What Are We Paying for Clean Water? A Closer Look at the Updated CSO Control Plan

On April 3, 2025, the MWRA Advisory Board participated in a public listening session hosted by the Massachusetts Water Resources Authority (MWRA), the City of Somerville, and the City of Cambridge to discuss the updated Long-Term Control Plan (LTCP) for Combined Sewer Overflows (CSOs). This plan outlines billions of dollars in proposed new infrastructure investments for the Charles River, Alewife Brook, and Mystic River watersheds, with the goal of further reducing or treating sewer overflows during wet weather.

As the financial watchdog for 43 sewer MWRA communities, the Advisory Board’s role in the session was to provide context, ask hard questions, and ensure that new investments are both effective and equitable. We support clean water and have long advocated for environmental improvements—but we also believe every dollar spent should produce a meaningful return in water quality and public health benefits.

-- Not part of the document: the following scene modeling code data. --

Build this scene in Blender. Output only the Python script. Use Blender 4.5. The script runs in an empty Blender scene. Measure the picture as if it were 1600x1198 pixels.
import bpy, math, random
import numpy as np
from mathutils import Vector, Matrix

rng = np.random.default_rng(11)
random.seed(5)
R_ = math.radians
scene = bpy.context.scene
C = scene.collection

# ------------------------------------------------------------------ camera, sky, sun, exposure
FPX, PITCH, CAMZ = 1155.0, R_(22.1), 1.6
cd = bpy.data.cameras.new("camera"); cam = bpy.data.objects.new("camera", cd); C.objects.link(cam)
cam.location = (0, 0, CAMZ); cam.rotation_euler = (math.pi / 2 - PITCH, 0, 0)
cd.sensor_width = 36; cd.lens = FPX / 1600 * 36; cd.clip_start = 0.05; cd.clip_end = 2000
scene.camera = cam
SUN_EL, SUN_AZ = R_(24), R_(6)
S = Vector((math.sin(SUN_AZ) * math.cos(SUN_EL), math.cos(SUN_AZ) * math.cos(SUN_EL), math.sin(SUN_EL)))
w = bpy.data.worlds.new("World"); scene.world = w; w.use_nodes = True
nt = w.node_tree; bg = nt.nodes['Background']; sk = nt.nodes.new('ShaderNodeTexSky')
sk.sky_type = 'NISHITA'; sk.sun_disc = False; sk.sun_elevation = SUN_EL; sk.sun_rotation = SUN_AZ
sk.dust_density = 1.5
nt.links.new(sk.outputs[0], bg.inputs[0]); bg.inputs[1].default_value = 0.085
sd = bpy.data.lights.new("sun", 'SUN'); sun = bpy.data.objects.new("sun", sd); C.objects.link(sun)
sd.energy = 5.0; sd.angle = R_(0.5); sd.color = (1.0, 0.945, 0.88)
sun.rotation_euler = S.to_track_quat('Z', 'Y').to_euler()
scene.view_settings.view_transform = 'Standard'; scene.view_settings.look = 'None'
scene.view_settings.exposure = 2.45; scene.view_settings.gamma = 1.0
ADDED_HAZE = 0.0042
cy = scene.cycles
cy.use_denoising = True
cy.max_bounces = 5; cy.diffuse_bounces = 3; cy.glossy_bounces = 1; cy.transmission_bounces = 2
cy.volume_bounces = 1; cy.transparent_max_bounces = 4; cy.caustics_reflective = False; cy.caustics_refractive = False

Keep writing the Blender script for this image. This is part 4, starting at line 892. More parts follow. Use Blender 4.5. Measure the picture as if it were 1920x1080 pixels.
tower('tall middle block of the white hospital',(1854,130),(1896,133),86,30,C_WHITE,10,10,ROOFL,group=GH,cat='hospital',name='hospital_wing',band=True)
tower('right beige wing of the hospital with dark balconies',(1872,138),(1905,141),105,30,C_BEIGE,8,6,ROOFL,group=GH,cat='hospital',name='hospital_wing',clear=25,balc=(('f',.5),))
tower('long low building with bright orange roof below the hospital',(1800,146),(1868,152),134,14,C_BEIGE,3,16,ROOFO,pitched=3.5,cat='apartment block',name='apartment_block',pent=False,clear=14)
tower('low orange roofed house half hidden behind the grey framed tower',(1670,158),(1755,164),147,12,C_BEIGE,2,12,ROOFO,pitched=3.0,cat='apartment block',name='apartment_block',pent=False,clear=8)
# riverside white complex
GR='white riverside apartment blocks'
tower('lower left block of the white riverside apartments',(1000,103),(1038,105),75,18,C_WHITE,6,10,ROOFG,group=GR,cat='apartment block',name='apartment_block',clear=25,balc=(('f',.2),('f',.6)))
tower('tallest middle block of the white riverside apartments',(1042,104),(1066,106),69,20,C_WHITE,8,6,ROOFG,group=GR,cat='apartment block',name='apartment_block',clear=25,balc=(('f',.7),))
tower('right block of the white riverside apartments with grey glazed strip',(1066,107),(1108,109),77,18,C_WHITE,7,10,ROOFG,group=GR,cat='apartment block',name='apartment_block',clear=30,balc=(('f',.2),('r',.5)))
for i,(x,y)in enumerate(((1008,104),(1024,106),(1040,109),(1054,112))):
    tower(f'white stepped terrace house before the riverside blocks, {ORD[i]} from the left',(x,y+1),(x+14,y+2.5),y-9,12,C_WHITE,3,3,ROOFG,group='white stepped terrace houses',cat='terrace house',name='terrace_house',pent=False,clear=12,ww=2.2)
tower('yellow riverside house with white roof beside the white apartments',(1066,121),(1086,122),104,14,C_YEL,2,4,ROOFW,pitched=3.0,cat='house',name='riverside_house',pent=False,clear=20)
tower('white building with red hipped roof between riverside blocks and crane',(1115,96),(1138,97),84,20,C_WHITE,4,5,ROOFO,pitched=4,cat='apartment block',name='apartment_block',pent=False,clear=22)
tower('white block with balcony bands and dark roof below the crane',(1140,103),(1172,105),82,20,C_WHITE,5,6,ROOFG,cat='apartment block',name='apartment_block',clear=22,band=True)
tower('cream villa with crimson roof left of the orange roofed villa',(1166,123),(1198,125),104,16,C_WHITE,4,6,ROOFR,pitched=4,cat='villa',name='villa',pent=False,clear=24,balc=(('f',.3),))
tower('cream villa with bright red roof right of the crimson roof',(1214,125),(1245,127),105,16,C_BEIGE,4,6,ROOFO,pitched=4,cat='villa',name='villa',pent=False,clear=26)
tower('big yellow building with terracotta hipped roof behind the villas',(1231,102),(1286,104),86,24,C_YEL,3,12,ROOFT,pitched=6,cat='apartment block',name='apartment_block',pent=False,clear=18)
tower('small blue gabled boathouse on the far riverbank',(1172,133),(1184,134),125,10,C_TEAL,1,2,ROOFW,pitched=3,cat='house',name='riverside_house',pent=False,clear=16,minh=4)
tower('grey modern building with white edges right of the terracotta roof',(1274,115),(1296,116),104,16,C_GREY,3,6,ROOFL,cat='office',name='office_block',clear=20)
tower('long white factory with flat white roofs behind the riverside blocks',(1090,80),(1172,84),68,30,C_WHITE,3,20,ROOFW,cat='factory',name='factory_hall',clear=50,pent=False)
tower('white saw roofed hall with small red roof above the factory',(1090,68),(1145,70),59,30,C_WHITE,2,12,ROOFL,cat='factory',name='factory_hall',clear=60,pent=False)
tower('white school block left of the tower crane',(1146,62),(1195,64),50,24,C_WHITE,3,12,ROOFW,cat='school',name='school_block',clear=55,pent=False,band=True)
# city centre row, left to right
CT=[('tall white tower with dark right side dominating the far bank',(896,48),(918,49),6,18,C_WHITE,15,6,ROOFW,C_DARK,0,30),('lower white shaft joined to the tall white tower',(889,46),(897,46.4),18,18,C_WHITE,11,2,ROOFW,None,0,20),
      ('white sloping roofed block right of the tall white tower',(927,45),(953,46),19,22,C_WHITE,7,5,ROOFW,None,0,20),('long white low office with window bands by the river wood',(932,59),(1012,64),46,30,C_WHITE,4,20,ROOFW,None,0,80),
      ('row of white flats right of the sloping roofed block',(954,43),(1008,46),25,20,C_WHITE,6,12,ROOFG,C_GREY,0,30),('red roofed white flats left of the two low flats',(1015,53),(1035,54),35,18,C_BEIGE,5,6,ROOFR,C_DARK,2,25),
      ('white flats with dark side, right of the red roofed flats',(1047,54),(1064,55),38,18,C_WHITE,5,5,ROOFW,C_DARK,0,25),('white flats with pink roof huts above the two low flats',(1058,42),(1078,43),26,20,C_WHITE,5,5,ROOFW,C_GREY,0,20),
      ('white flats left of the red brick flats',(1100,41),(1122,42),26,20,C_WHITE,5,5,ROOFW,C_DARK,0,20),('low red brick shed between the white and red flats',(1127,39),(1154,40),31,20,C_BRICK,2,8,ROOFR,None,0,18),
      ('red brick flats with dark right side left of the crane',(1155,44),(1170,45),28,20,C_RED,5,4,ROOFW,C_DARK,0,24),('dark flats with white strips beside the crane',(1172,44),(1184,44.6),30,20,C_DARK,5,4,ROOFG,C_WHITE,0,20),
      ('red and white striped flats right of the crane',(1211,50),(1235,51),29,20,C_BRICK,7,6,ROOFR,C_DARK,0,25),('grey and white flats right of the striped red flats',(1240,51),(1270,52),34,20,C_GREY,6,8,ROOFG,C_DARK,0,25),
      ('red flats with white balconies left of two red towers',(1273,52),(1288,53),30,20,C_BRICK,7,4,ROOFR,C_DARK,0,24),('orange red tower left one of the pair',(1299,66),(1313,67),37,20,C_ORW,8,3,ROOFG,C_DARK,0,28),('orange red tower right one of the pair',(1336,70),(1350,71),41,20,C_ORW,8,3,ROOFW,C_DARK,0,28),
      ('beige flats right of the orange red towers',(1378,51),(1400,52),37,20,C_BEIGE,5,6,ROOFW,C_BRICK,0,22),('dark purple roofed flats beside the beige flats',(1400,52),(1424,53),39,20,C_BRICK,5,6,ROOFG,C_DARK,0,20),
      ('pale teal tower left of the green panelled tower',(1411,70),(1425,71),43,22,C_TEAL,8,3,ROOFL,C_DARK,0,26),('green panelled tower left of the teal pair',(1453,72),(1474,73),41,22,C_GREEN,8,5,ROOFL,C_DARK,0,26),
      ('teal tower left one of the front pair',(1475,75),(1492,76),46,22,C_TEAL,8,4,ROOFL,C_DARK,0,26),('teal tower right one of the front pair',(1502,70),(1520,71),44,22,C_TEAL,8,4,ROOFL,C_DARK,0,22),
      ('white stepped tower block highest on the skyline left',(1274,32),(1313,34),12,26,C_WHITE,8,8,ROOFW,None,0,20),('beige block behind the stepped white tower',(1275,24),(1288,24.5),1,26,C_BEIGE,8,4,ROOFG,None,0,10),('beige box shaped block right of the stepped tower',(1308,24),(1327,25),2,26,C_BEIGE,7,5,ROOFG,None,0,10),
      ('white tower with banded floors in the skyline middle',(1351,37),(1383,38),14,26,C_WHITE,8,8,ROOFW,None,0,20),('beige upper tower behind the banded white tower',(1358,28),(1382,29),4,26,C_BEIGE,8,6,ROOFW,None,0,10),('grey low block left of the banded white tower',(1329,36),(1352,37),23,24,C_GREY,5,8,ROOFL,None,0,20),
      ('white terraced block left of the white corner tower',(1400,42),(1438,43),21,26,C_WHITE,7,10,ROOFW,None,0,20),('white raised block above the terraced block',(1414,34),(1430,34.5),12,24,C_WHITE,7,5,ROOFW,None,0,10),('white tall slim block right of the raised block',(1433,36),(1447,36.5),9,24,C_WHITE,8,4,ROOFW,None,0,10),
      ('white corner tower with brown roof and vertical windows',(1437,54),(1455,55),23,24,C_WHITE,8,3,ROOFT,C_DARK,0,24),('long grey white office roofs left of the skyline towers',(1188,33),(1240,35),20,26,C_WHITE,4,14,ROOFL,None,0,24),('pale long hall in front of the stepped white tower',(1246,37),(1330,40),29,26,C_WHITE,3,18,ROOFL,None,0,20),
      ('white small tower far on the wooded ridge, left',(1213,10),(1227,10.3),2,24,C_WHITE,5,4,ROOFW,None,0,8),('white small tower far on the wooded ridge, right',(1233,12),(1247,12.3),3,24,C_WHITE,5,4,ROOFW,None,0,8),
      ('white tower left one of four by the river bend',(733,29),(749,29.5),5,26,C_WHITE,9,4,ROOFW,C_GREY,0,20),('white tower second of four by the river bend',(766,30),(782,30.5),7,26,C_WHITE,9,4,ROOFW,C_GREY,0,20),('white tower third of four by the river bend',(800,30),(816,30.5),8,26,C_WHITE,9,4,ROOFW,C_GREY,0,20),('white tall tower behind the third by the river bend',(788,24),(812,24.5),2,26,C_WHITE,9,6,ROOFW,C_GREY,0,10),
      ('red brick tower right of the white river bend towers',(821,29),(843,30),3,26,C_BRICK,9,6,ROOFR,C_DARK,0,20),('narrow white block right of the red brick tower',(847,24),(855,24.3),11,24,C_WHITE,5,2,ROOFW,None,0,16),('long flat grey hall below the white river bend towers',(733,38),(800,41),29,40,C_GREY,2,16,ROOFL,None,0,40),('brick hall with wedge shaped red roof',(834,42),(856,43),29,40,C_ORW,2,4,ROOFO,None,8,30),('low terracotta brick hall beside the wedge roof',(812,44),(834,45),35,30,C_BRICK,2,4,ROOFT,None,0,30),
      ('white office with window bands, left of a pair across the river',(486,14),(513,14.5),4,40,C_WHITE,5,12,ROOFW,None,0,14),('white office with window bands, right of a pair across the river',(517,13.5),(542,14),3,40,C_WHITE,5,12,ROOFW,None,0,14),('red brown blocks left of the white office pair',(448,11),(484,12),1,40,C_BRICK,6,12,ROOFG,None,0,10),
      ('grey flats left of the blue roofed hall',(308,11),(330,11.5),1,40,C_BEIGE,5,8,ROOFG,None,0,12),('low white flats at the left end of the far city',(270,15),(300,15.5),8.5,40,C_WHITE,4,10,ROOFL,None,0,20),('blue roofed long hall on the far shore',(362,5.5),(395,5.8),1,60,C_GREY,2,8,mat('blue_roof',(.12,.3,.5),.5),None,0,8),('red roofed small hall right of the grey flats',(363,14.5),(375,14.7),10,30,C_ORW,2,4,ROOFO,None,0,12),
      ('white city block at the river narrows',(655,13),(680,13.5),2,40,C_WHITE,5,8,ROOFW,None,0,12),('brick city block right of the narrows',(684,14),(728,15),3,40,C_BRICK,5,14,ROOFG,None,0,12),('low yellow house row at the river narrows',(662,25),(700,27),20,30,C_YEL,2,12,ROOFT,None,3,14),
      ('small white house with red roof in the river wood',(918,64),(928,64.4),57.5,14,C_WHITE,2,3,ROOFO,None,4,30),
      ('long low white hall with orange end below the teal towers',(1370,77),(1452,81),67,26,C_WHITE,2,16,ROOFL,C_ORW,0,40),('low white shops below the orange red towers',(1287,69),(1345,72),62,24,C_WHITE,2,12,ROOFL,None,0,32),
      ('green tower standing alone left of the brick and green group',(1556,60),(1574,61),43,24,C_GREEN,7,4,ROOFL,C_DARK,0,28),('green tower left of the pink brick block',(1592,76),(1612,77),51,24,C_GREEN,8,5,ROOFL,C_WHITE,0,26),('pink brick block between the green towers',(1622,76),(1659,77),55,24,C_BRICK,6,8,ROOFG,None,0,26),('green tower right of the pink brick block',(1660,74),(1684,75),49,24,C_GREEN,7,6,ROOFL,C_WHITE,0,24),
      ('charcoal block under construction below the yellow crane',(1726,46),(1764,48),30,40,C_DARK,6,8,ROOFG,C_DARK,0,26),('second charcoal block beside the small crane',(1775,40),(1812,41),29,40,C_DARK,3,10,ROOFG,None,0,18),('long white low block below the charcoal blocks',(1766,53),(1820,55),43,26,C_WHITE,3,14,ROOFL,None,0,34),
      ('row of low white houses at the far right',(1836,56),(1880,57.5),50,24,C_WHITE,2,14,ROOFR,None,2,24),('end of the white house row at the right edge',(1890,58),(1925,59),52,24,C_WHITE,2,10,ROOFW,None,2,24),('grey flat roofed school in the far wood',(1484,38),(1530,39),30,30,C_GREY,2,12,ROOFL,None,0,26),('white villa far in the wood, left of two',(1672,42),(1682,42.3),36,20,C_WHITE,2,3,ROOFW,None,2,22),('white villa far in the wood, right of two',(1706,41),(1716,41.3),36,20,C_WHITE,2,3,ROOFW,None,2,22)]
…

A Look Back: What the Original Plan Accomplished

The original CSO control plan, using 1992 system conditions as its baseline, set out to address nearly 1.5 billion gallons of annual overflow. Through decades of work and a $1.52 billion investment (adjusted for inflation), the system has eliminated more than 1 billion gallons per year of untreated CSO. The result? A transformed Boston Harbor, a cleaner Mystic and Charles, and thriving waterfront neighborhoods.

That investment brought the current CSO volume down to 401 million gallons per year. It also funded construction and upgrades to multiple detention and treatment facilities — including sites in Boston, Cambridge, and Somerville — that now capture and disinfect the majority of what remains. The original plan wasn’t just a success — it was a national model for urban water quality recovery.

A New Lens: Dollars per Gallon Managed

With the updated plan now projected to cost up to $4.7 billion and focused on controlling less than 200 million gallons per year, the Advisory Board introduced a new way of thinking: What’s the cost per gallon of overflow addressed?

Under the original plan, we spent about $1.44 per gallon eliminated (in today’s dollars). The updated plan, by comparison, would cost more than $23.50 per gallon (also in today’s dollars).

 

We believe it’s fair to ask: Is this the best use of limited ratepayer funds? Does it deliver a proportional return in public health and water quality?

New Challenges, Bigger Price Tag

There’s no doubt the updated plan faces harder engineering problems. We’re now trying to design infrastructure to manage rare, extreme storms—what’s known as a 25-year storm event. Solutions like deep tunnels and massive storage tanks are expensive, slow to build, and disruptive to local communities.

Climate change also adds uncertainty. In dry years, CSO volume may be minimal. In wet years, it spikes. Should we lock in billions of dollars now without first exploring more flexible or adaptive approaches?

Our Position: Support Progress, Insist on Smart Spending

The Advisory Board fully supports continued progress in water quality. But we believe future investments must be:

  • Strategic: Focus on the highest-impact projects
  • Fair: Ensure costs are distributed appropriately across MWRA and satellite communities
  • Efficient: Maximize the water quality and public health benefit of every dollar
  • Flexible: Allow room to adapt as climate, development, and science evolve

Some voices have questioned whether cost considerations mean we don’t care about clean water. We want to be clear: we do care. We care enough to ask tough questions—because spending wisely is a public health strategy.

What’s Next

We look forward to continued dialogue with communities, environmental advocates, regulators, and MWRA leadership. Our goal remains the same: ensure that the next generation of investments is smart, equitable, and sustainable for the people who ultimately pay for it.